The amount of support comes within the purview of section 9A of the Paternity Act (Ill. Rev. Stat. 1977, ch. 40, par. 1360) because the putative father has not acknowledged paternity and he has entered into a settlement with the party bringing the action. Fink v. Roller (1979), 76 Ill. App.3d 818, 395 N.E.2d 617 (dictum). Section 9A states:

"In cases where the putative father has not acknowledged paternity and where the parties have requested a settlement, the court shall review the proposed settlement in light of the allegations made, the probable evidence and the circumstances of the parties. If the court is satisfied the best interests of the child and of the parties will be served by entry of an order incorporating the settlement, and if it is satisfied that the financial security of the child is adequately provided for and that the child and its mother are not likely to become public charges, it may enter an order to that effect. The order may be directed to the defendant, or the mother, or both." Ill. Rev. Stat. 1977, ch. 40, par. 1360.

The plaintiff asserts that settlement agreements entered under section 9A are amendable after the order approving the settlement becomes final. We disagree.

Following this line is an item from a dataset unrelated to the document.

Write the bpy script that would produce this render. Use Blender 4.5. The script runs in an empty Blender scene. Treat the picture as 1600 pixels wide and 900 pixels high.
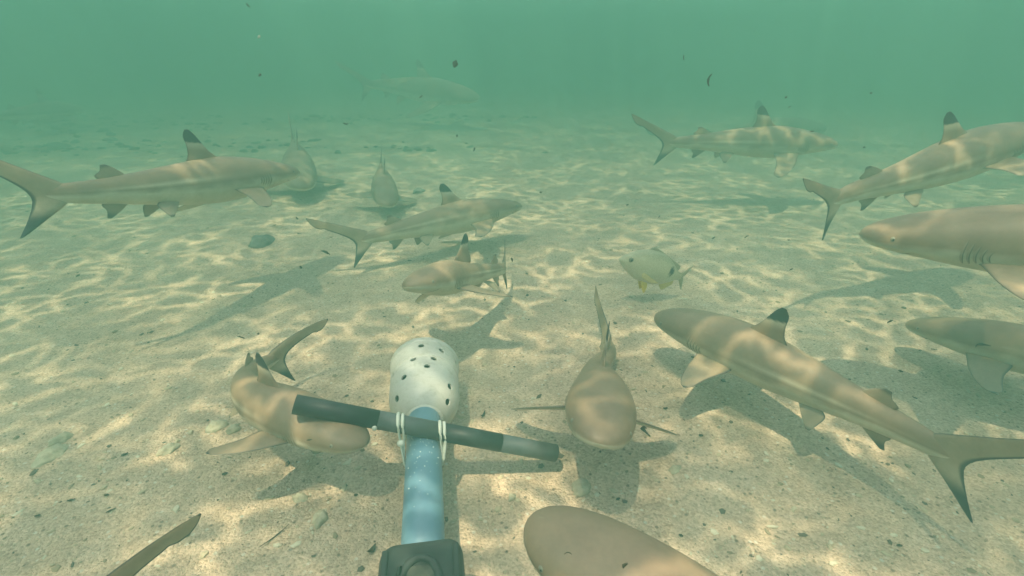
import bpy, bmesh, math, random
import numpy as np
from mathutils import Vector, Matrix, Euler

R_ = math.radians
scene = bpy.context.scene
coll = scene.collection

# ------------------------------------------------------------------ camera
CAM_H, CAM_PITCH = 0.57, R_(24.6)
cam_data = bpy.data.cameras.new('camera')
cam_data.sensor_width = 36.0
cam_data.lens = 18.0                 # wide action camera, 90 degrees across
cam_data.clip_start, cam_data.clip_end = 0.01, 200.0
cam = bpy.data.objects.new('camera', cam_data)
cam.location = (0, 0, CAM_H)
cam.rotation_euler = (math.pi / 2 - CAM_PITCH, 0, 0)
coll.objects.link(cam)
scene.camera = cam

# ------------------------------------------------------------------ daylight
TO_SUN = Vector((-0.20, -0.30, 1.0)).normalized()
SUN_EL = math.asin(TO_SUN.z)
world = bpy.data.worlds.new('World')
scene.world = world
world.use_nodes = True
wn = world.node_tree
bg = wn.nodes['Background']
sky = wn.nodes.new('ShaderNodeTexSky')
sky.sky_type = 'NISHITA'
sky.sun_disc = False
sky.sun_elevation = SUN_EL
sky.sun_rotation = math.atan2(TO_SUN.x, TO_SUN.y)
wn.links.new(sky.outputs['Color'], bg.inputs['Color'])
bg.inputs['Strength'].default_value = 0.15

sun_data = bpy.data.lights.new('sun', 'SUN')
sun_data.energy = 2.3
sun_data.angle = R_(0.8)
sun_data.color = (1.0, 0.90, 0.74)
sun = bpy.data.objects.new('sun', sun_data)
sun.rotation_euler = (-TO_SUN).to_track_quat('-Z', 'Y').to_euler()
sun.location = (0, 0, 8)
coll.objects.link(sun)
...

Application of a well-known principle of statutory construction provides resolution of the problem at hand. In order to ascertain legislative intent, the court must look to the language and provisions of the whole act. (Swan v. Mulherin (1896), 67 Ill. App. 77.) By contrast with the above quoted provisions of section 9A, section 9 provides in relevant part:

"Except where a settlement order has been entered as provided in Section 9A of this Act, the court shall retain jurisdiction of the cause and may, upon proper prior written notice of the hearing to the parties in interest, make new or supplementary orders for the support, maintenance, education and welfare of the child as from time to time the court deems necessary * * *." Ill. Rev. Stat. 1979, ch. 40, par. 1359.

• 1, 2 Read in pari materia, sections 9 and 9A establish a legislative design wherein fathers who have either acknowledged paternity or have been adjudicated the father are subject to supplementary orders for support, maintenance, education, and welfare of their children under section 9. Putative fathers who have not acknowledged paternity and have not been adjudicated the father of the child but enter into settlements with the mother are not subject to supplementary orders. While section 9a makes no reference to the nonmodification of these settlement orders the expression in section 9 "[e]xcept where a settlement order has been provided in Section 9A of this Act, the court shall retain jurisdiction of the cause * * *" makes it clear that the legislature intended to deprive courts> of jurisdiction to modify section 9a settlement orders such as the one in the case at bar.

• 3 We conclude that absent statutory authority the court is without jurisdiction to amend the support provision of the original order. We therefore reverse.

We would observe that our holding is supported by public policy in this State which favors settlements and dictates that, in the absence of fraud or duress, settlements once made should be final. Culbertson v. Carruthers (1978), 66 Ill. App.3d 47, 383 N.E.2d 618.

Reversed.

SEIDENFELD, P.J., and HOPF, J., concur.